--- BEGIN INFORMATION SHOWN ---

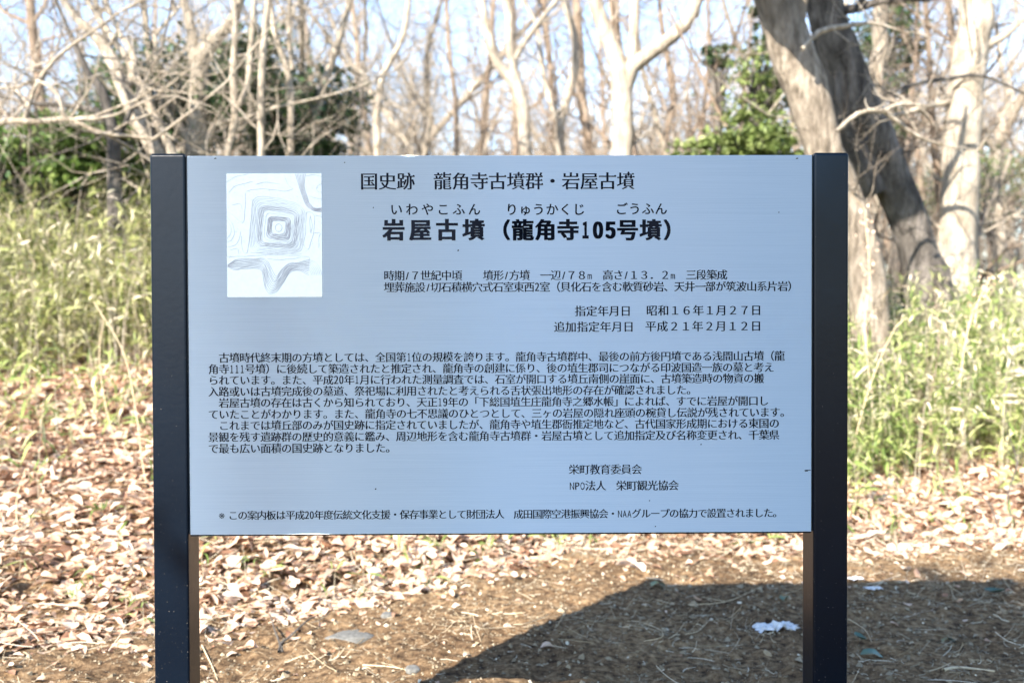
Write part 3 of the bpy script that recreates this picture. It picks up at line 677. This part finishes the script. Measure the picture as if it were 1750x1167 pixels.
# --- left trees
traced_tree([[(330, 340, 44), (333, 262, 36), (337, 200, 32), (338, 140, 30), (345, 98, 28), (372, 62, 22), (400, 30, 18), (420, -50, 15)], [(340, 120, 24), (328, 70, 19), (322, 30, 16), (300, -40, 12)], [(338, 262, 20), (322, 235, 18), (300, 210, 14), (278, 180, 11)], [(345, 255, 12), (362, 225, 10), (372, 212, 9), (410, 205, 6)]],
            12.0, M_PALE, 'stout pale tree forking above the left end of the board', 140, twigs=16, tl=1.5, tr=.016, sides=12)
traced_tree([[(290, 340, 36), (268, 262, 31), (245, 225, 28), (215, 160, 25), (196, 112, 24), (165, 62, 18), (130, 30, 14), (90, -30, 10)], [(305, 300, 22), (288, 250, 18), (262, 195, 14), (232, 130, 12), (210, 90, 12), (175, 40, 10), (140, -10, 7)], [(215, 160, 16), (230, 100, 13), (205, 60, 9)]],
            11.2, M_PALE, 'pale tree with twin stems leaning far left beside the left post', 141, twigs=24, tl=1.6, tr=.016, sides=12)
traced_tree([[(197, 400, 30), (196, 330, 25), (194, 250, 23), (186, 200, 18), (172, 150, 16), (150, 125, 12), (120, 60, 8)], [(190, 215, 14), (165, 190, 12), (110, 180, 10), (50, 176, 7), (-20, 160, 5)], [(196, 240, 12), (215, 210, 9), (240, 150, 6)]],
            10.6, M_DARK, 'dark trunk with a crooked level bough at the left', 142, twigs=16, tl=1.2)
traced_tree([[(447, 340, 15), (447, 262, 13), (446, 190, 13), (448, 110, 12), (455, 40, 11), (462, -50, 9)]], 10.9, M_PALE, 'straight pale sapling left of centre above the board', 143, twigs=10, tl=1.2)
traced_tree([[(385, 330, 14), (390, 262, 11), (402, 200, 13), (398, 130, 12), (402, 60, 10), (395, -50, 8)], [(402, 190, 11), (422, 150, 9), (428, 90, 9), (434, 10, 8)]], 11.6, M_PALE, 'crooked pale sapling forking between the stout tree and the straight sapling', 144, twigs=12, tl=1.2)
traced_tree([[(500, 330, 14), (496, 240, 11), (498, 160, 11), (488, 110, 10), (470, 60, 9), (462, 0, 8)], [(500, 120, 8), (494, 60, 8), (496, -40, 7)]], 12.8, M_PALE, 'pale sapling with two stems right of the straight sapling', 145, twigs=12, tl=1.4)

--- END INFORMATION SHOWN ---

STATED GOAL -
Transcribe the material exactly, leaving every picture out.

TASK SOLUTION -
Write part 3 of the bpy script that recreates this picture. It picks up at line 677. This part finishes the script. Measure the picture as if it were 1750x1167 pixels.
# --- left trees
traced_tree([[(330, 340, 44), (333, 262, 36), (337, 200, 32), (338, 140, 30), (345, 98, 28), (372, 62, 22), (400, 30, 18), (420, -50, 15)], [(340, 120, 24), (328, 70, 19), (322, 30, 16), (300, -40, 12)], [(338, 262, 20), (322, 235, 18), (300, 210, 14), (278, 180, 11)], [(345, 255, 12), (362, 225, 10), (372, 212, 9), (410, 205, 6)]],
            12.0, M_PALE, 'stout pale tree forking above the left end of the board', 140, twigs=16, tl=1.5, tr=.016, sides=12)
traced_tree([[(290, 340, 36), (268, 262, 31), (245, 225, 28), (215, 160, 25), (196, 112, 24), (165, 62, 18), (130, 30, 14), (90, -30, 10)], [(305, 300, 22), (288, 250, 18), (262, 195, 14), (232, 130, 12), (210, 90, 12), (175, 40, 10), (140, -10, 7)], [(215, 160, 16), (230, 100, 13), (205, 60, 9)]],
            11.2, M_PALE, 'pale tree with twin stems leaning far left beside the left post', 141, twigs=24, tl=1.6, tr=.016, sides=12)
traced_tree([[(197, 400, 30), (196, 330, 25), (194, 250, 23), (186, 200, 18), (172, 150, 16), (150, 125, 12), (120, 60, 8)], [(190, 215, 14), (165, 190, 12), (110, 180, 10), (50, 176, 7), (-20, 160, 5)], [(196, 240, 12), (215, 210, 9), (240, 150, 6)]],
            10.6, M_DARK, 'dark trunk with a crooked level bough at the left', 142, twigs=16, tl=1.2)
traced_tree([[(447, 340, 15), (447, 262, 13), (446, 190, 13), (448, 110, 12), (455, 40, 11), (462, -50, 9)]], 10.9, M_PALE, 'straight pale sapling left of centre above the board', 143, twigs=10, tl=1.2)
traced_tree([[(385, 330, 14), (390, 262, 11), (402, 200, 13), (398, 130, 12), (402, 60, 10), (395, -50, 8)], [(402, 190, 11), (422, 150, 9), (428, 90, 9), (434, 10, 8)]], 11.6, M_PALE, 'crooked pale sapling forking between the stout tree and the straight sapling', 144, twigs=12, tl=1.2)
traced_tree([[(500, 330, 14), (496, 240, 11), (498, 160, 11), (488, 110, 10), (470, 60, 9), (462, 0, 8)], [(500, 120, 8), (494, 60, 8), (496, -40, 7)]], 12.8, M_PALE, 'pale sapling with two stems right of the straight sapling', 145, twigs=12, tl=1.4)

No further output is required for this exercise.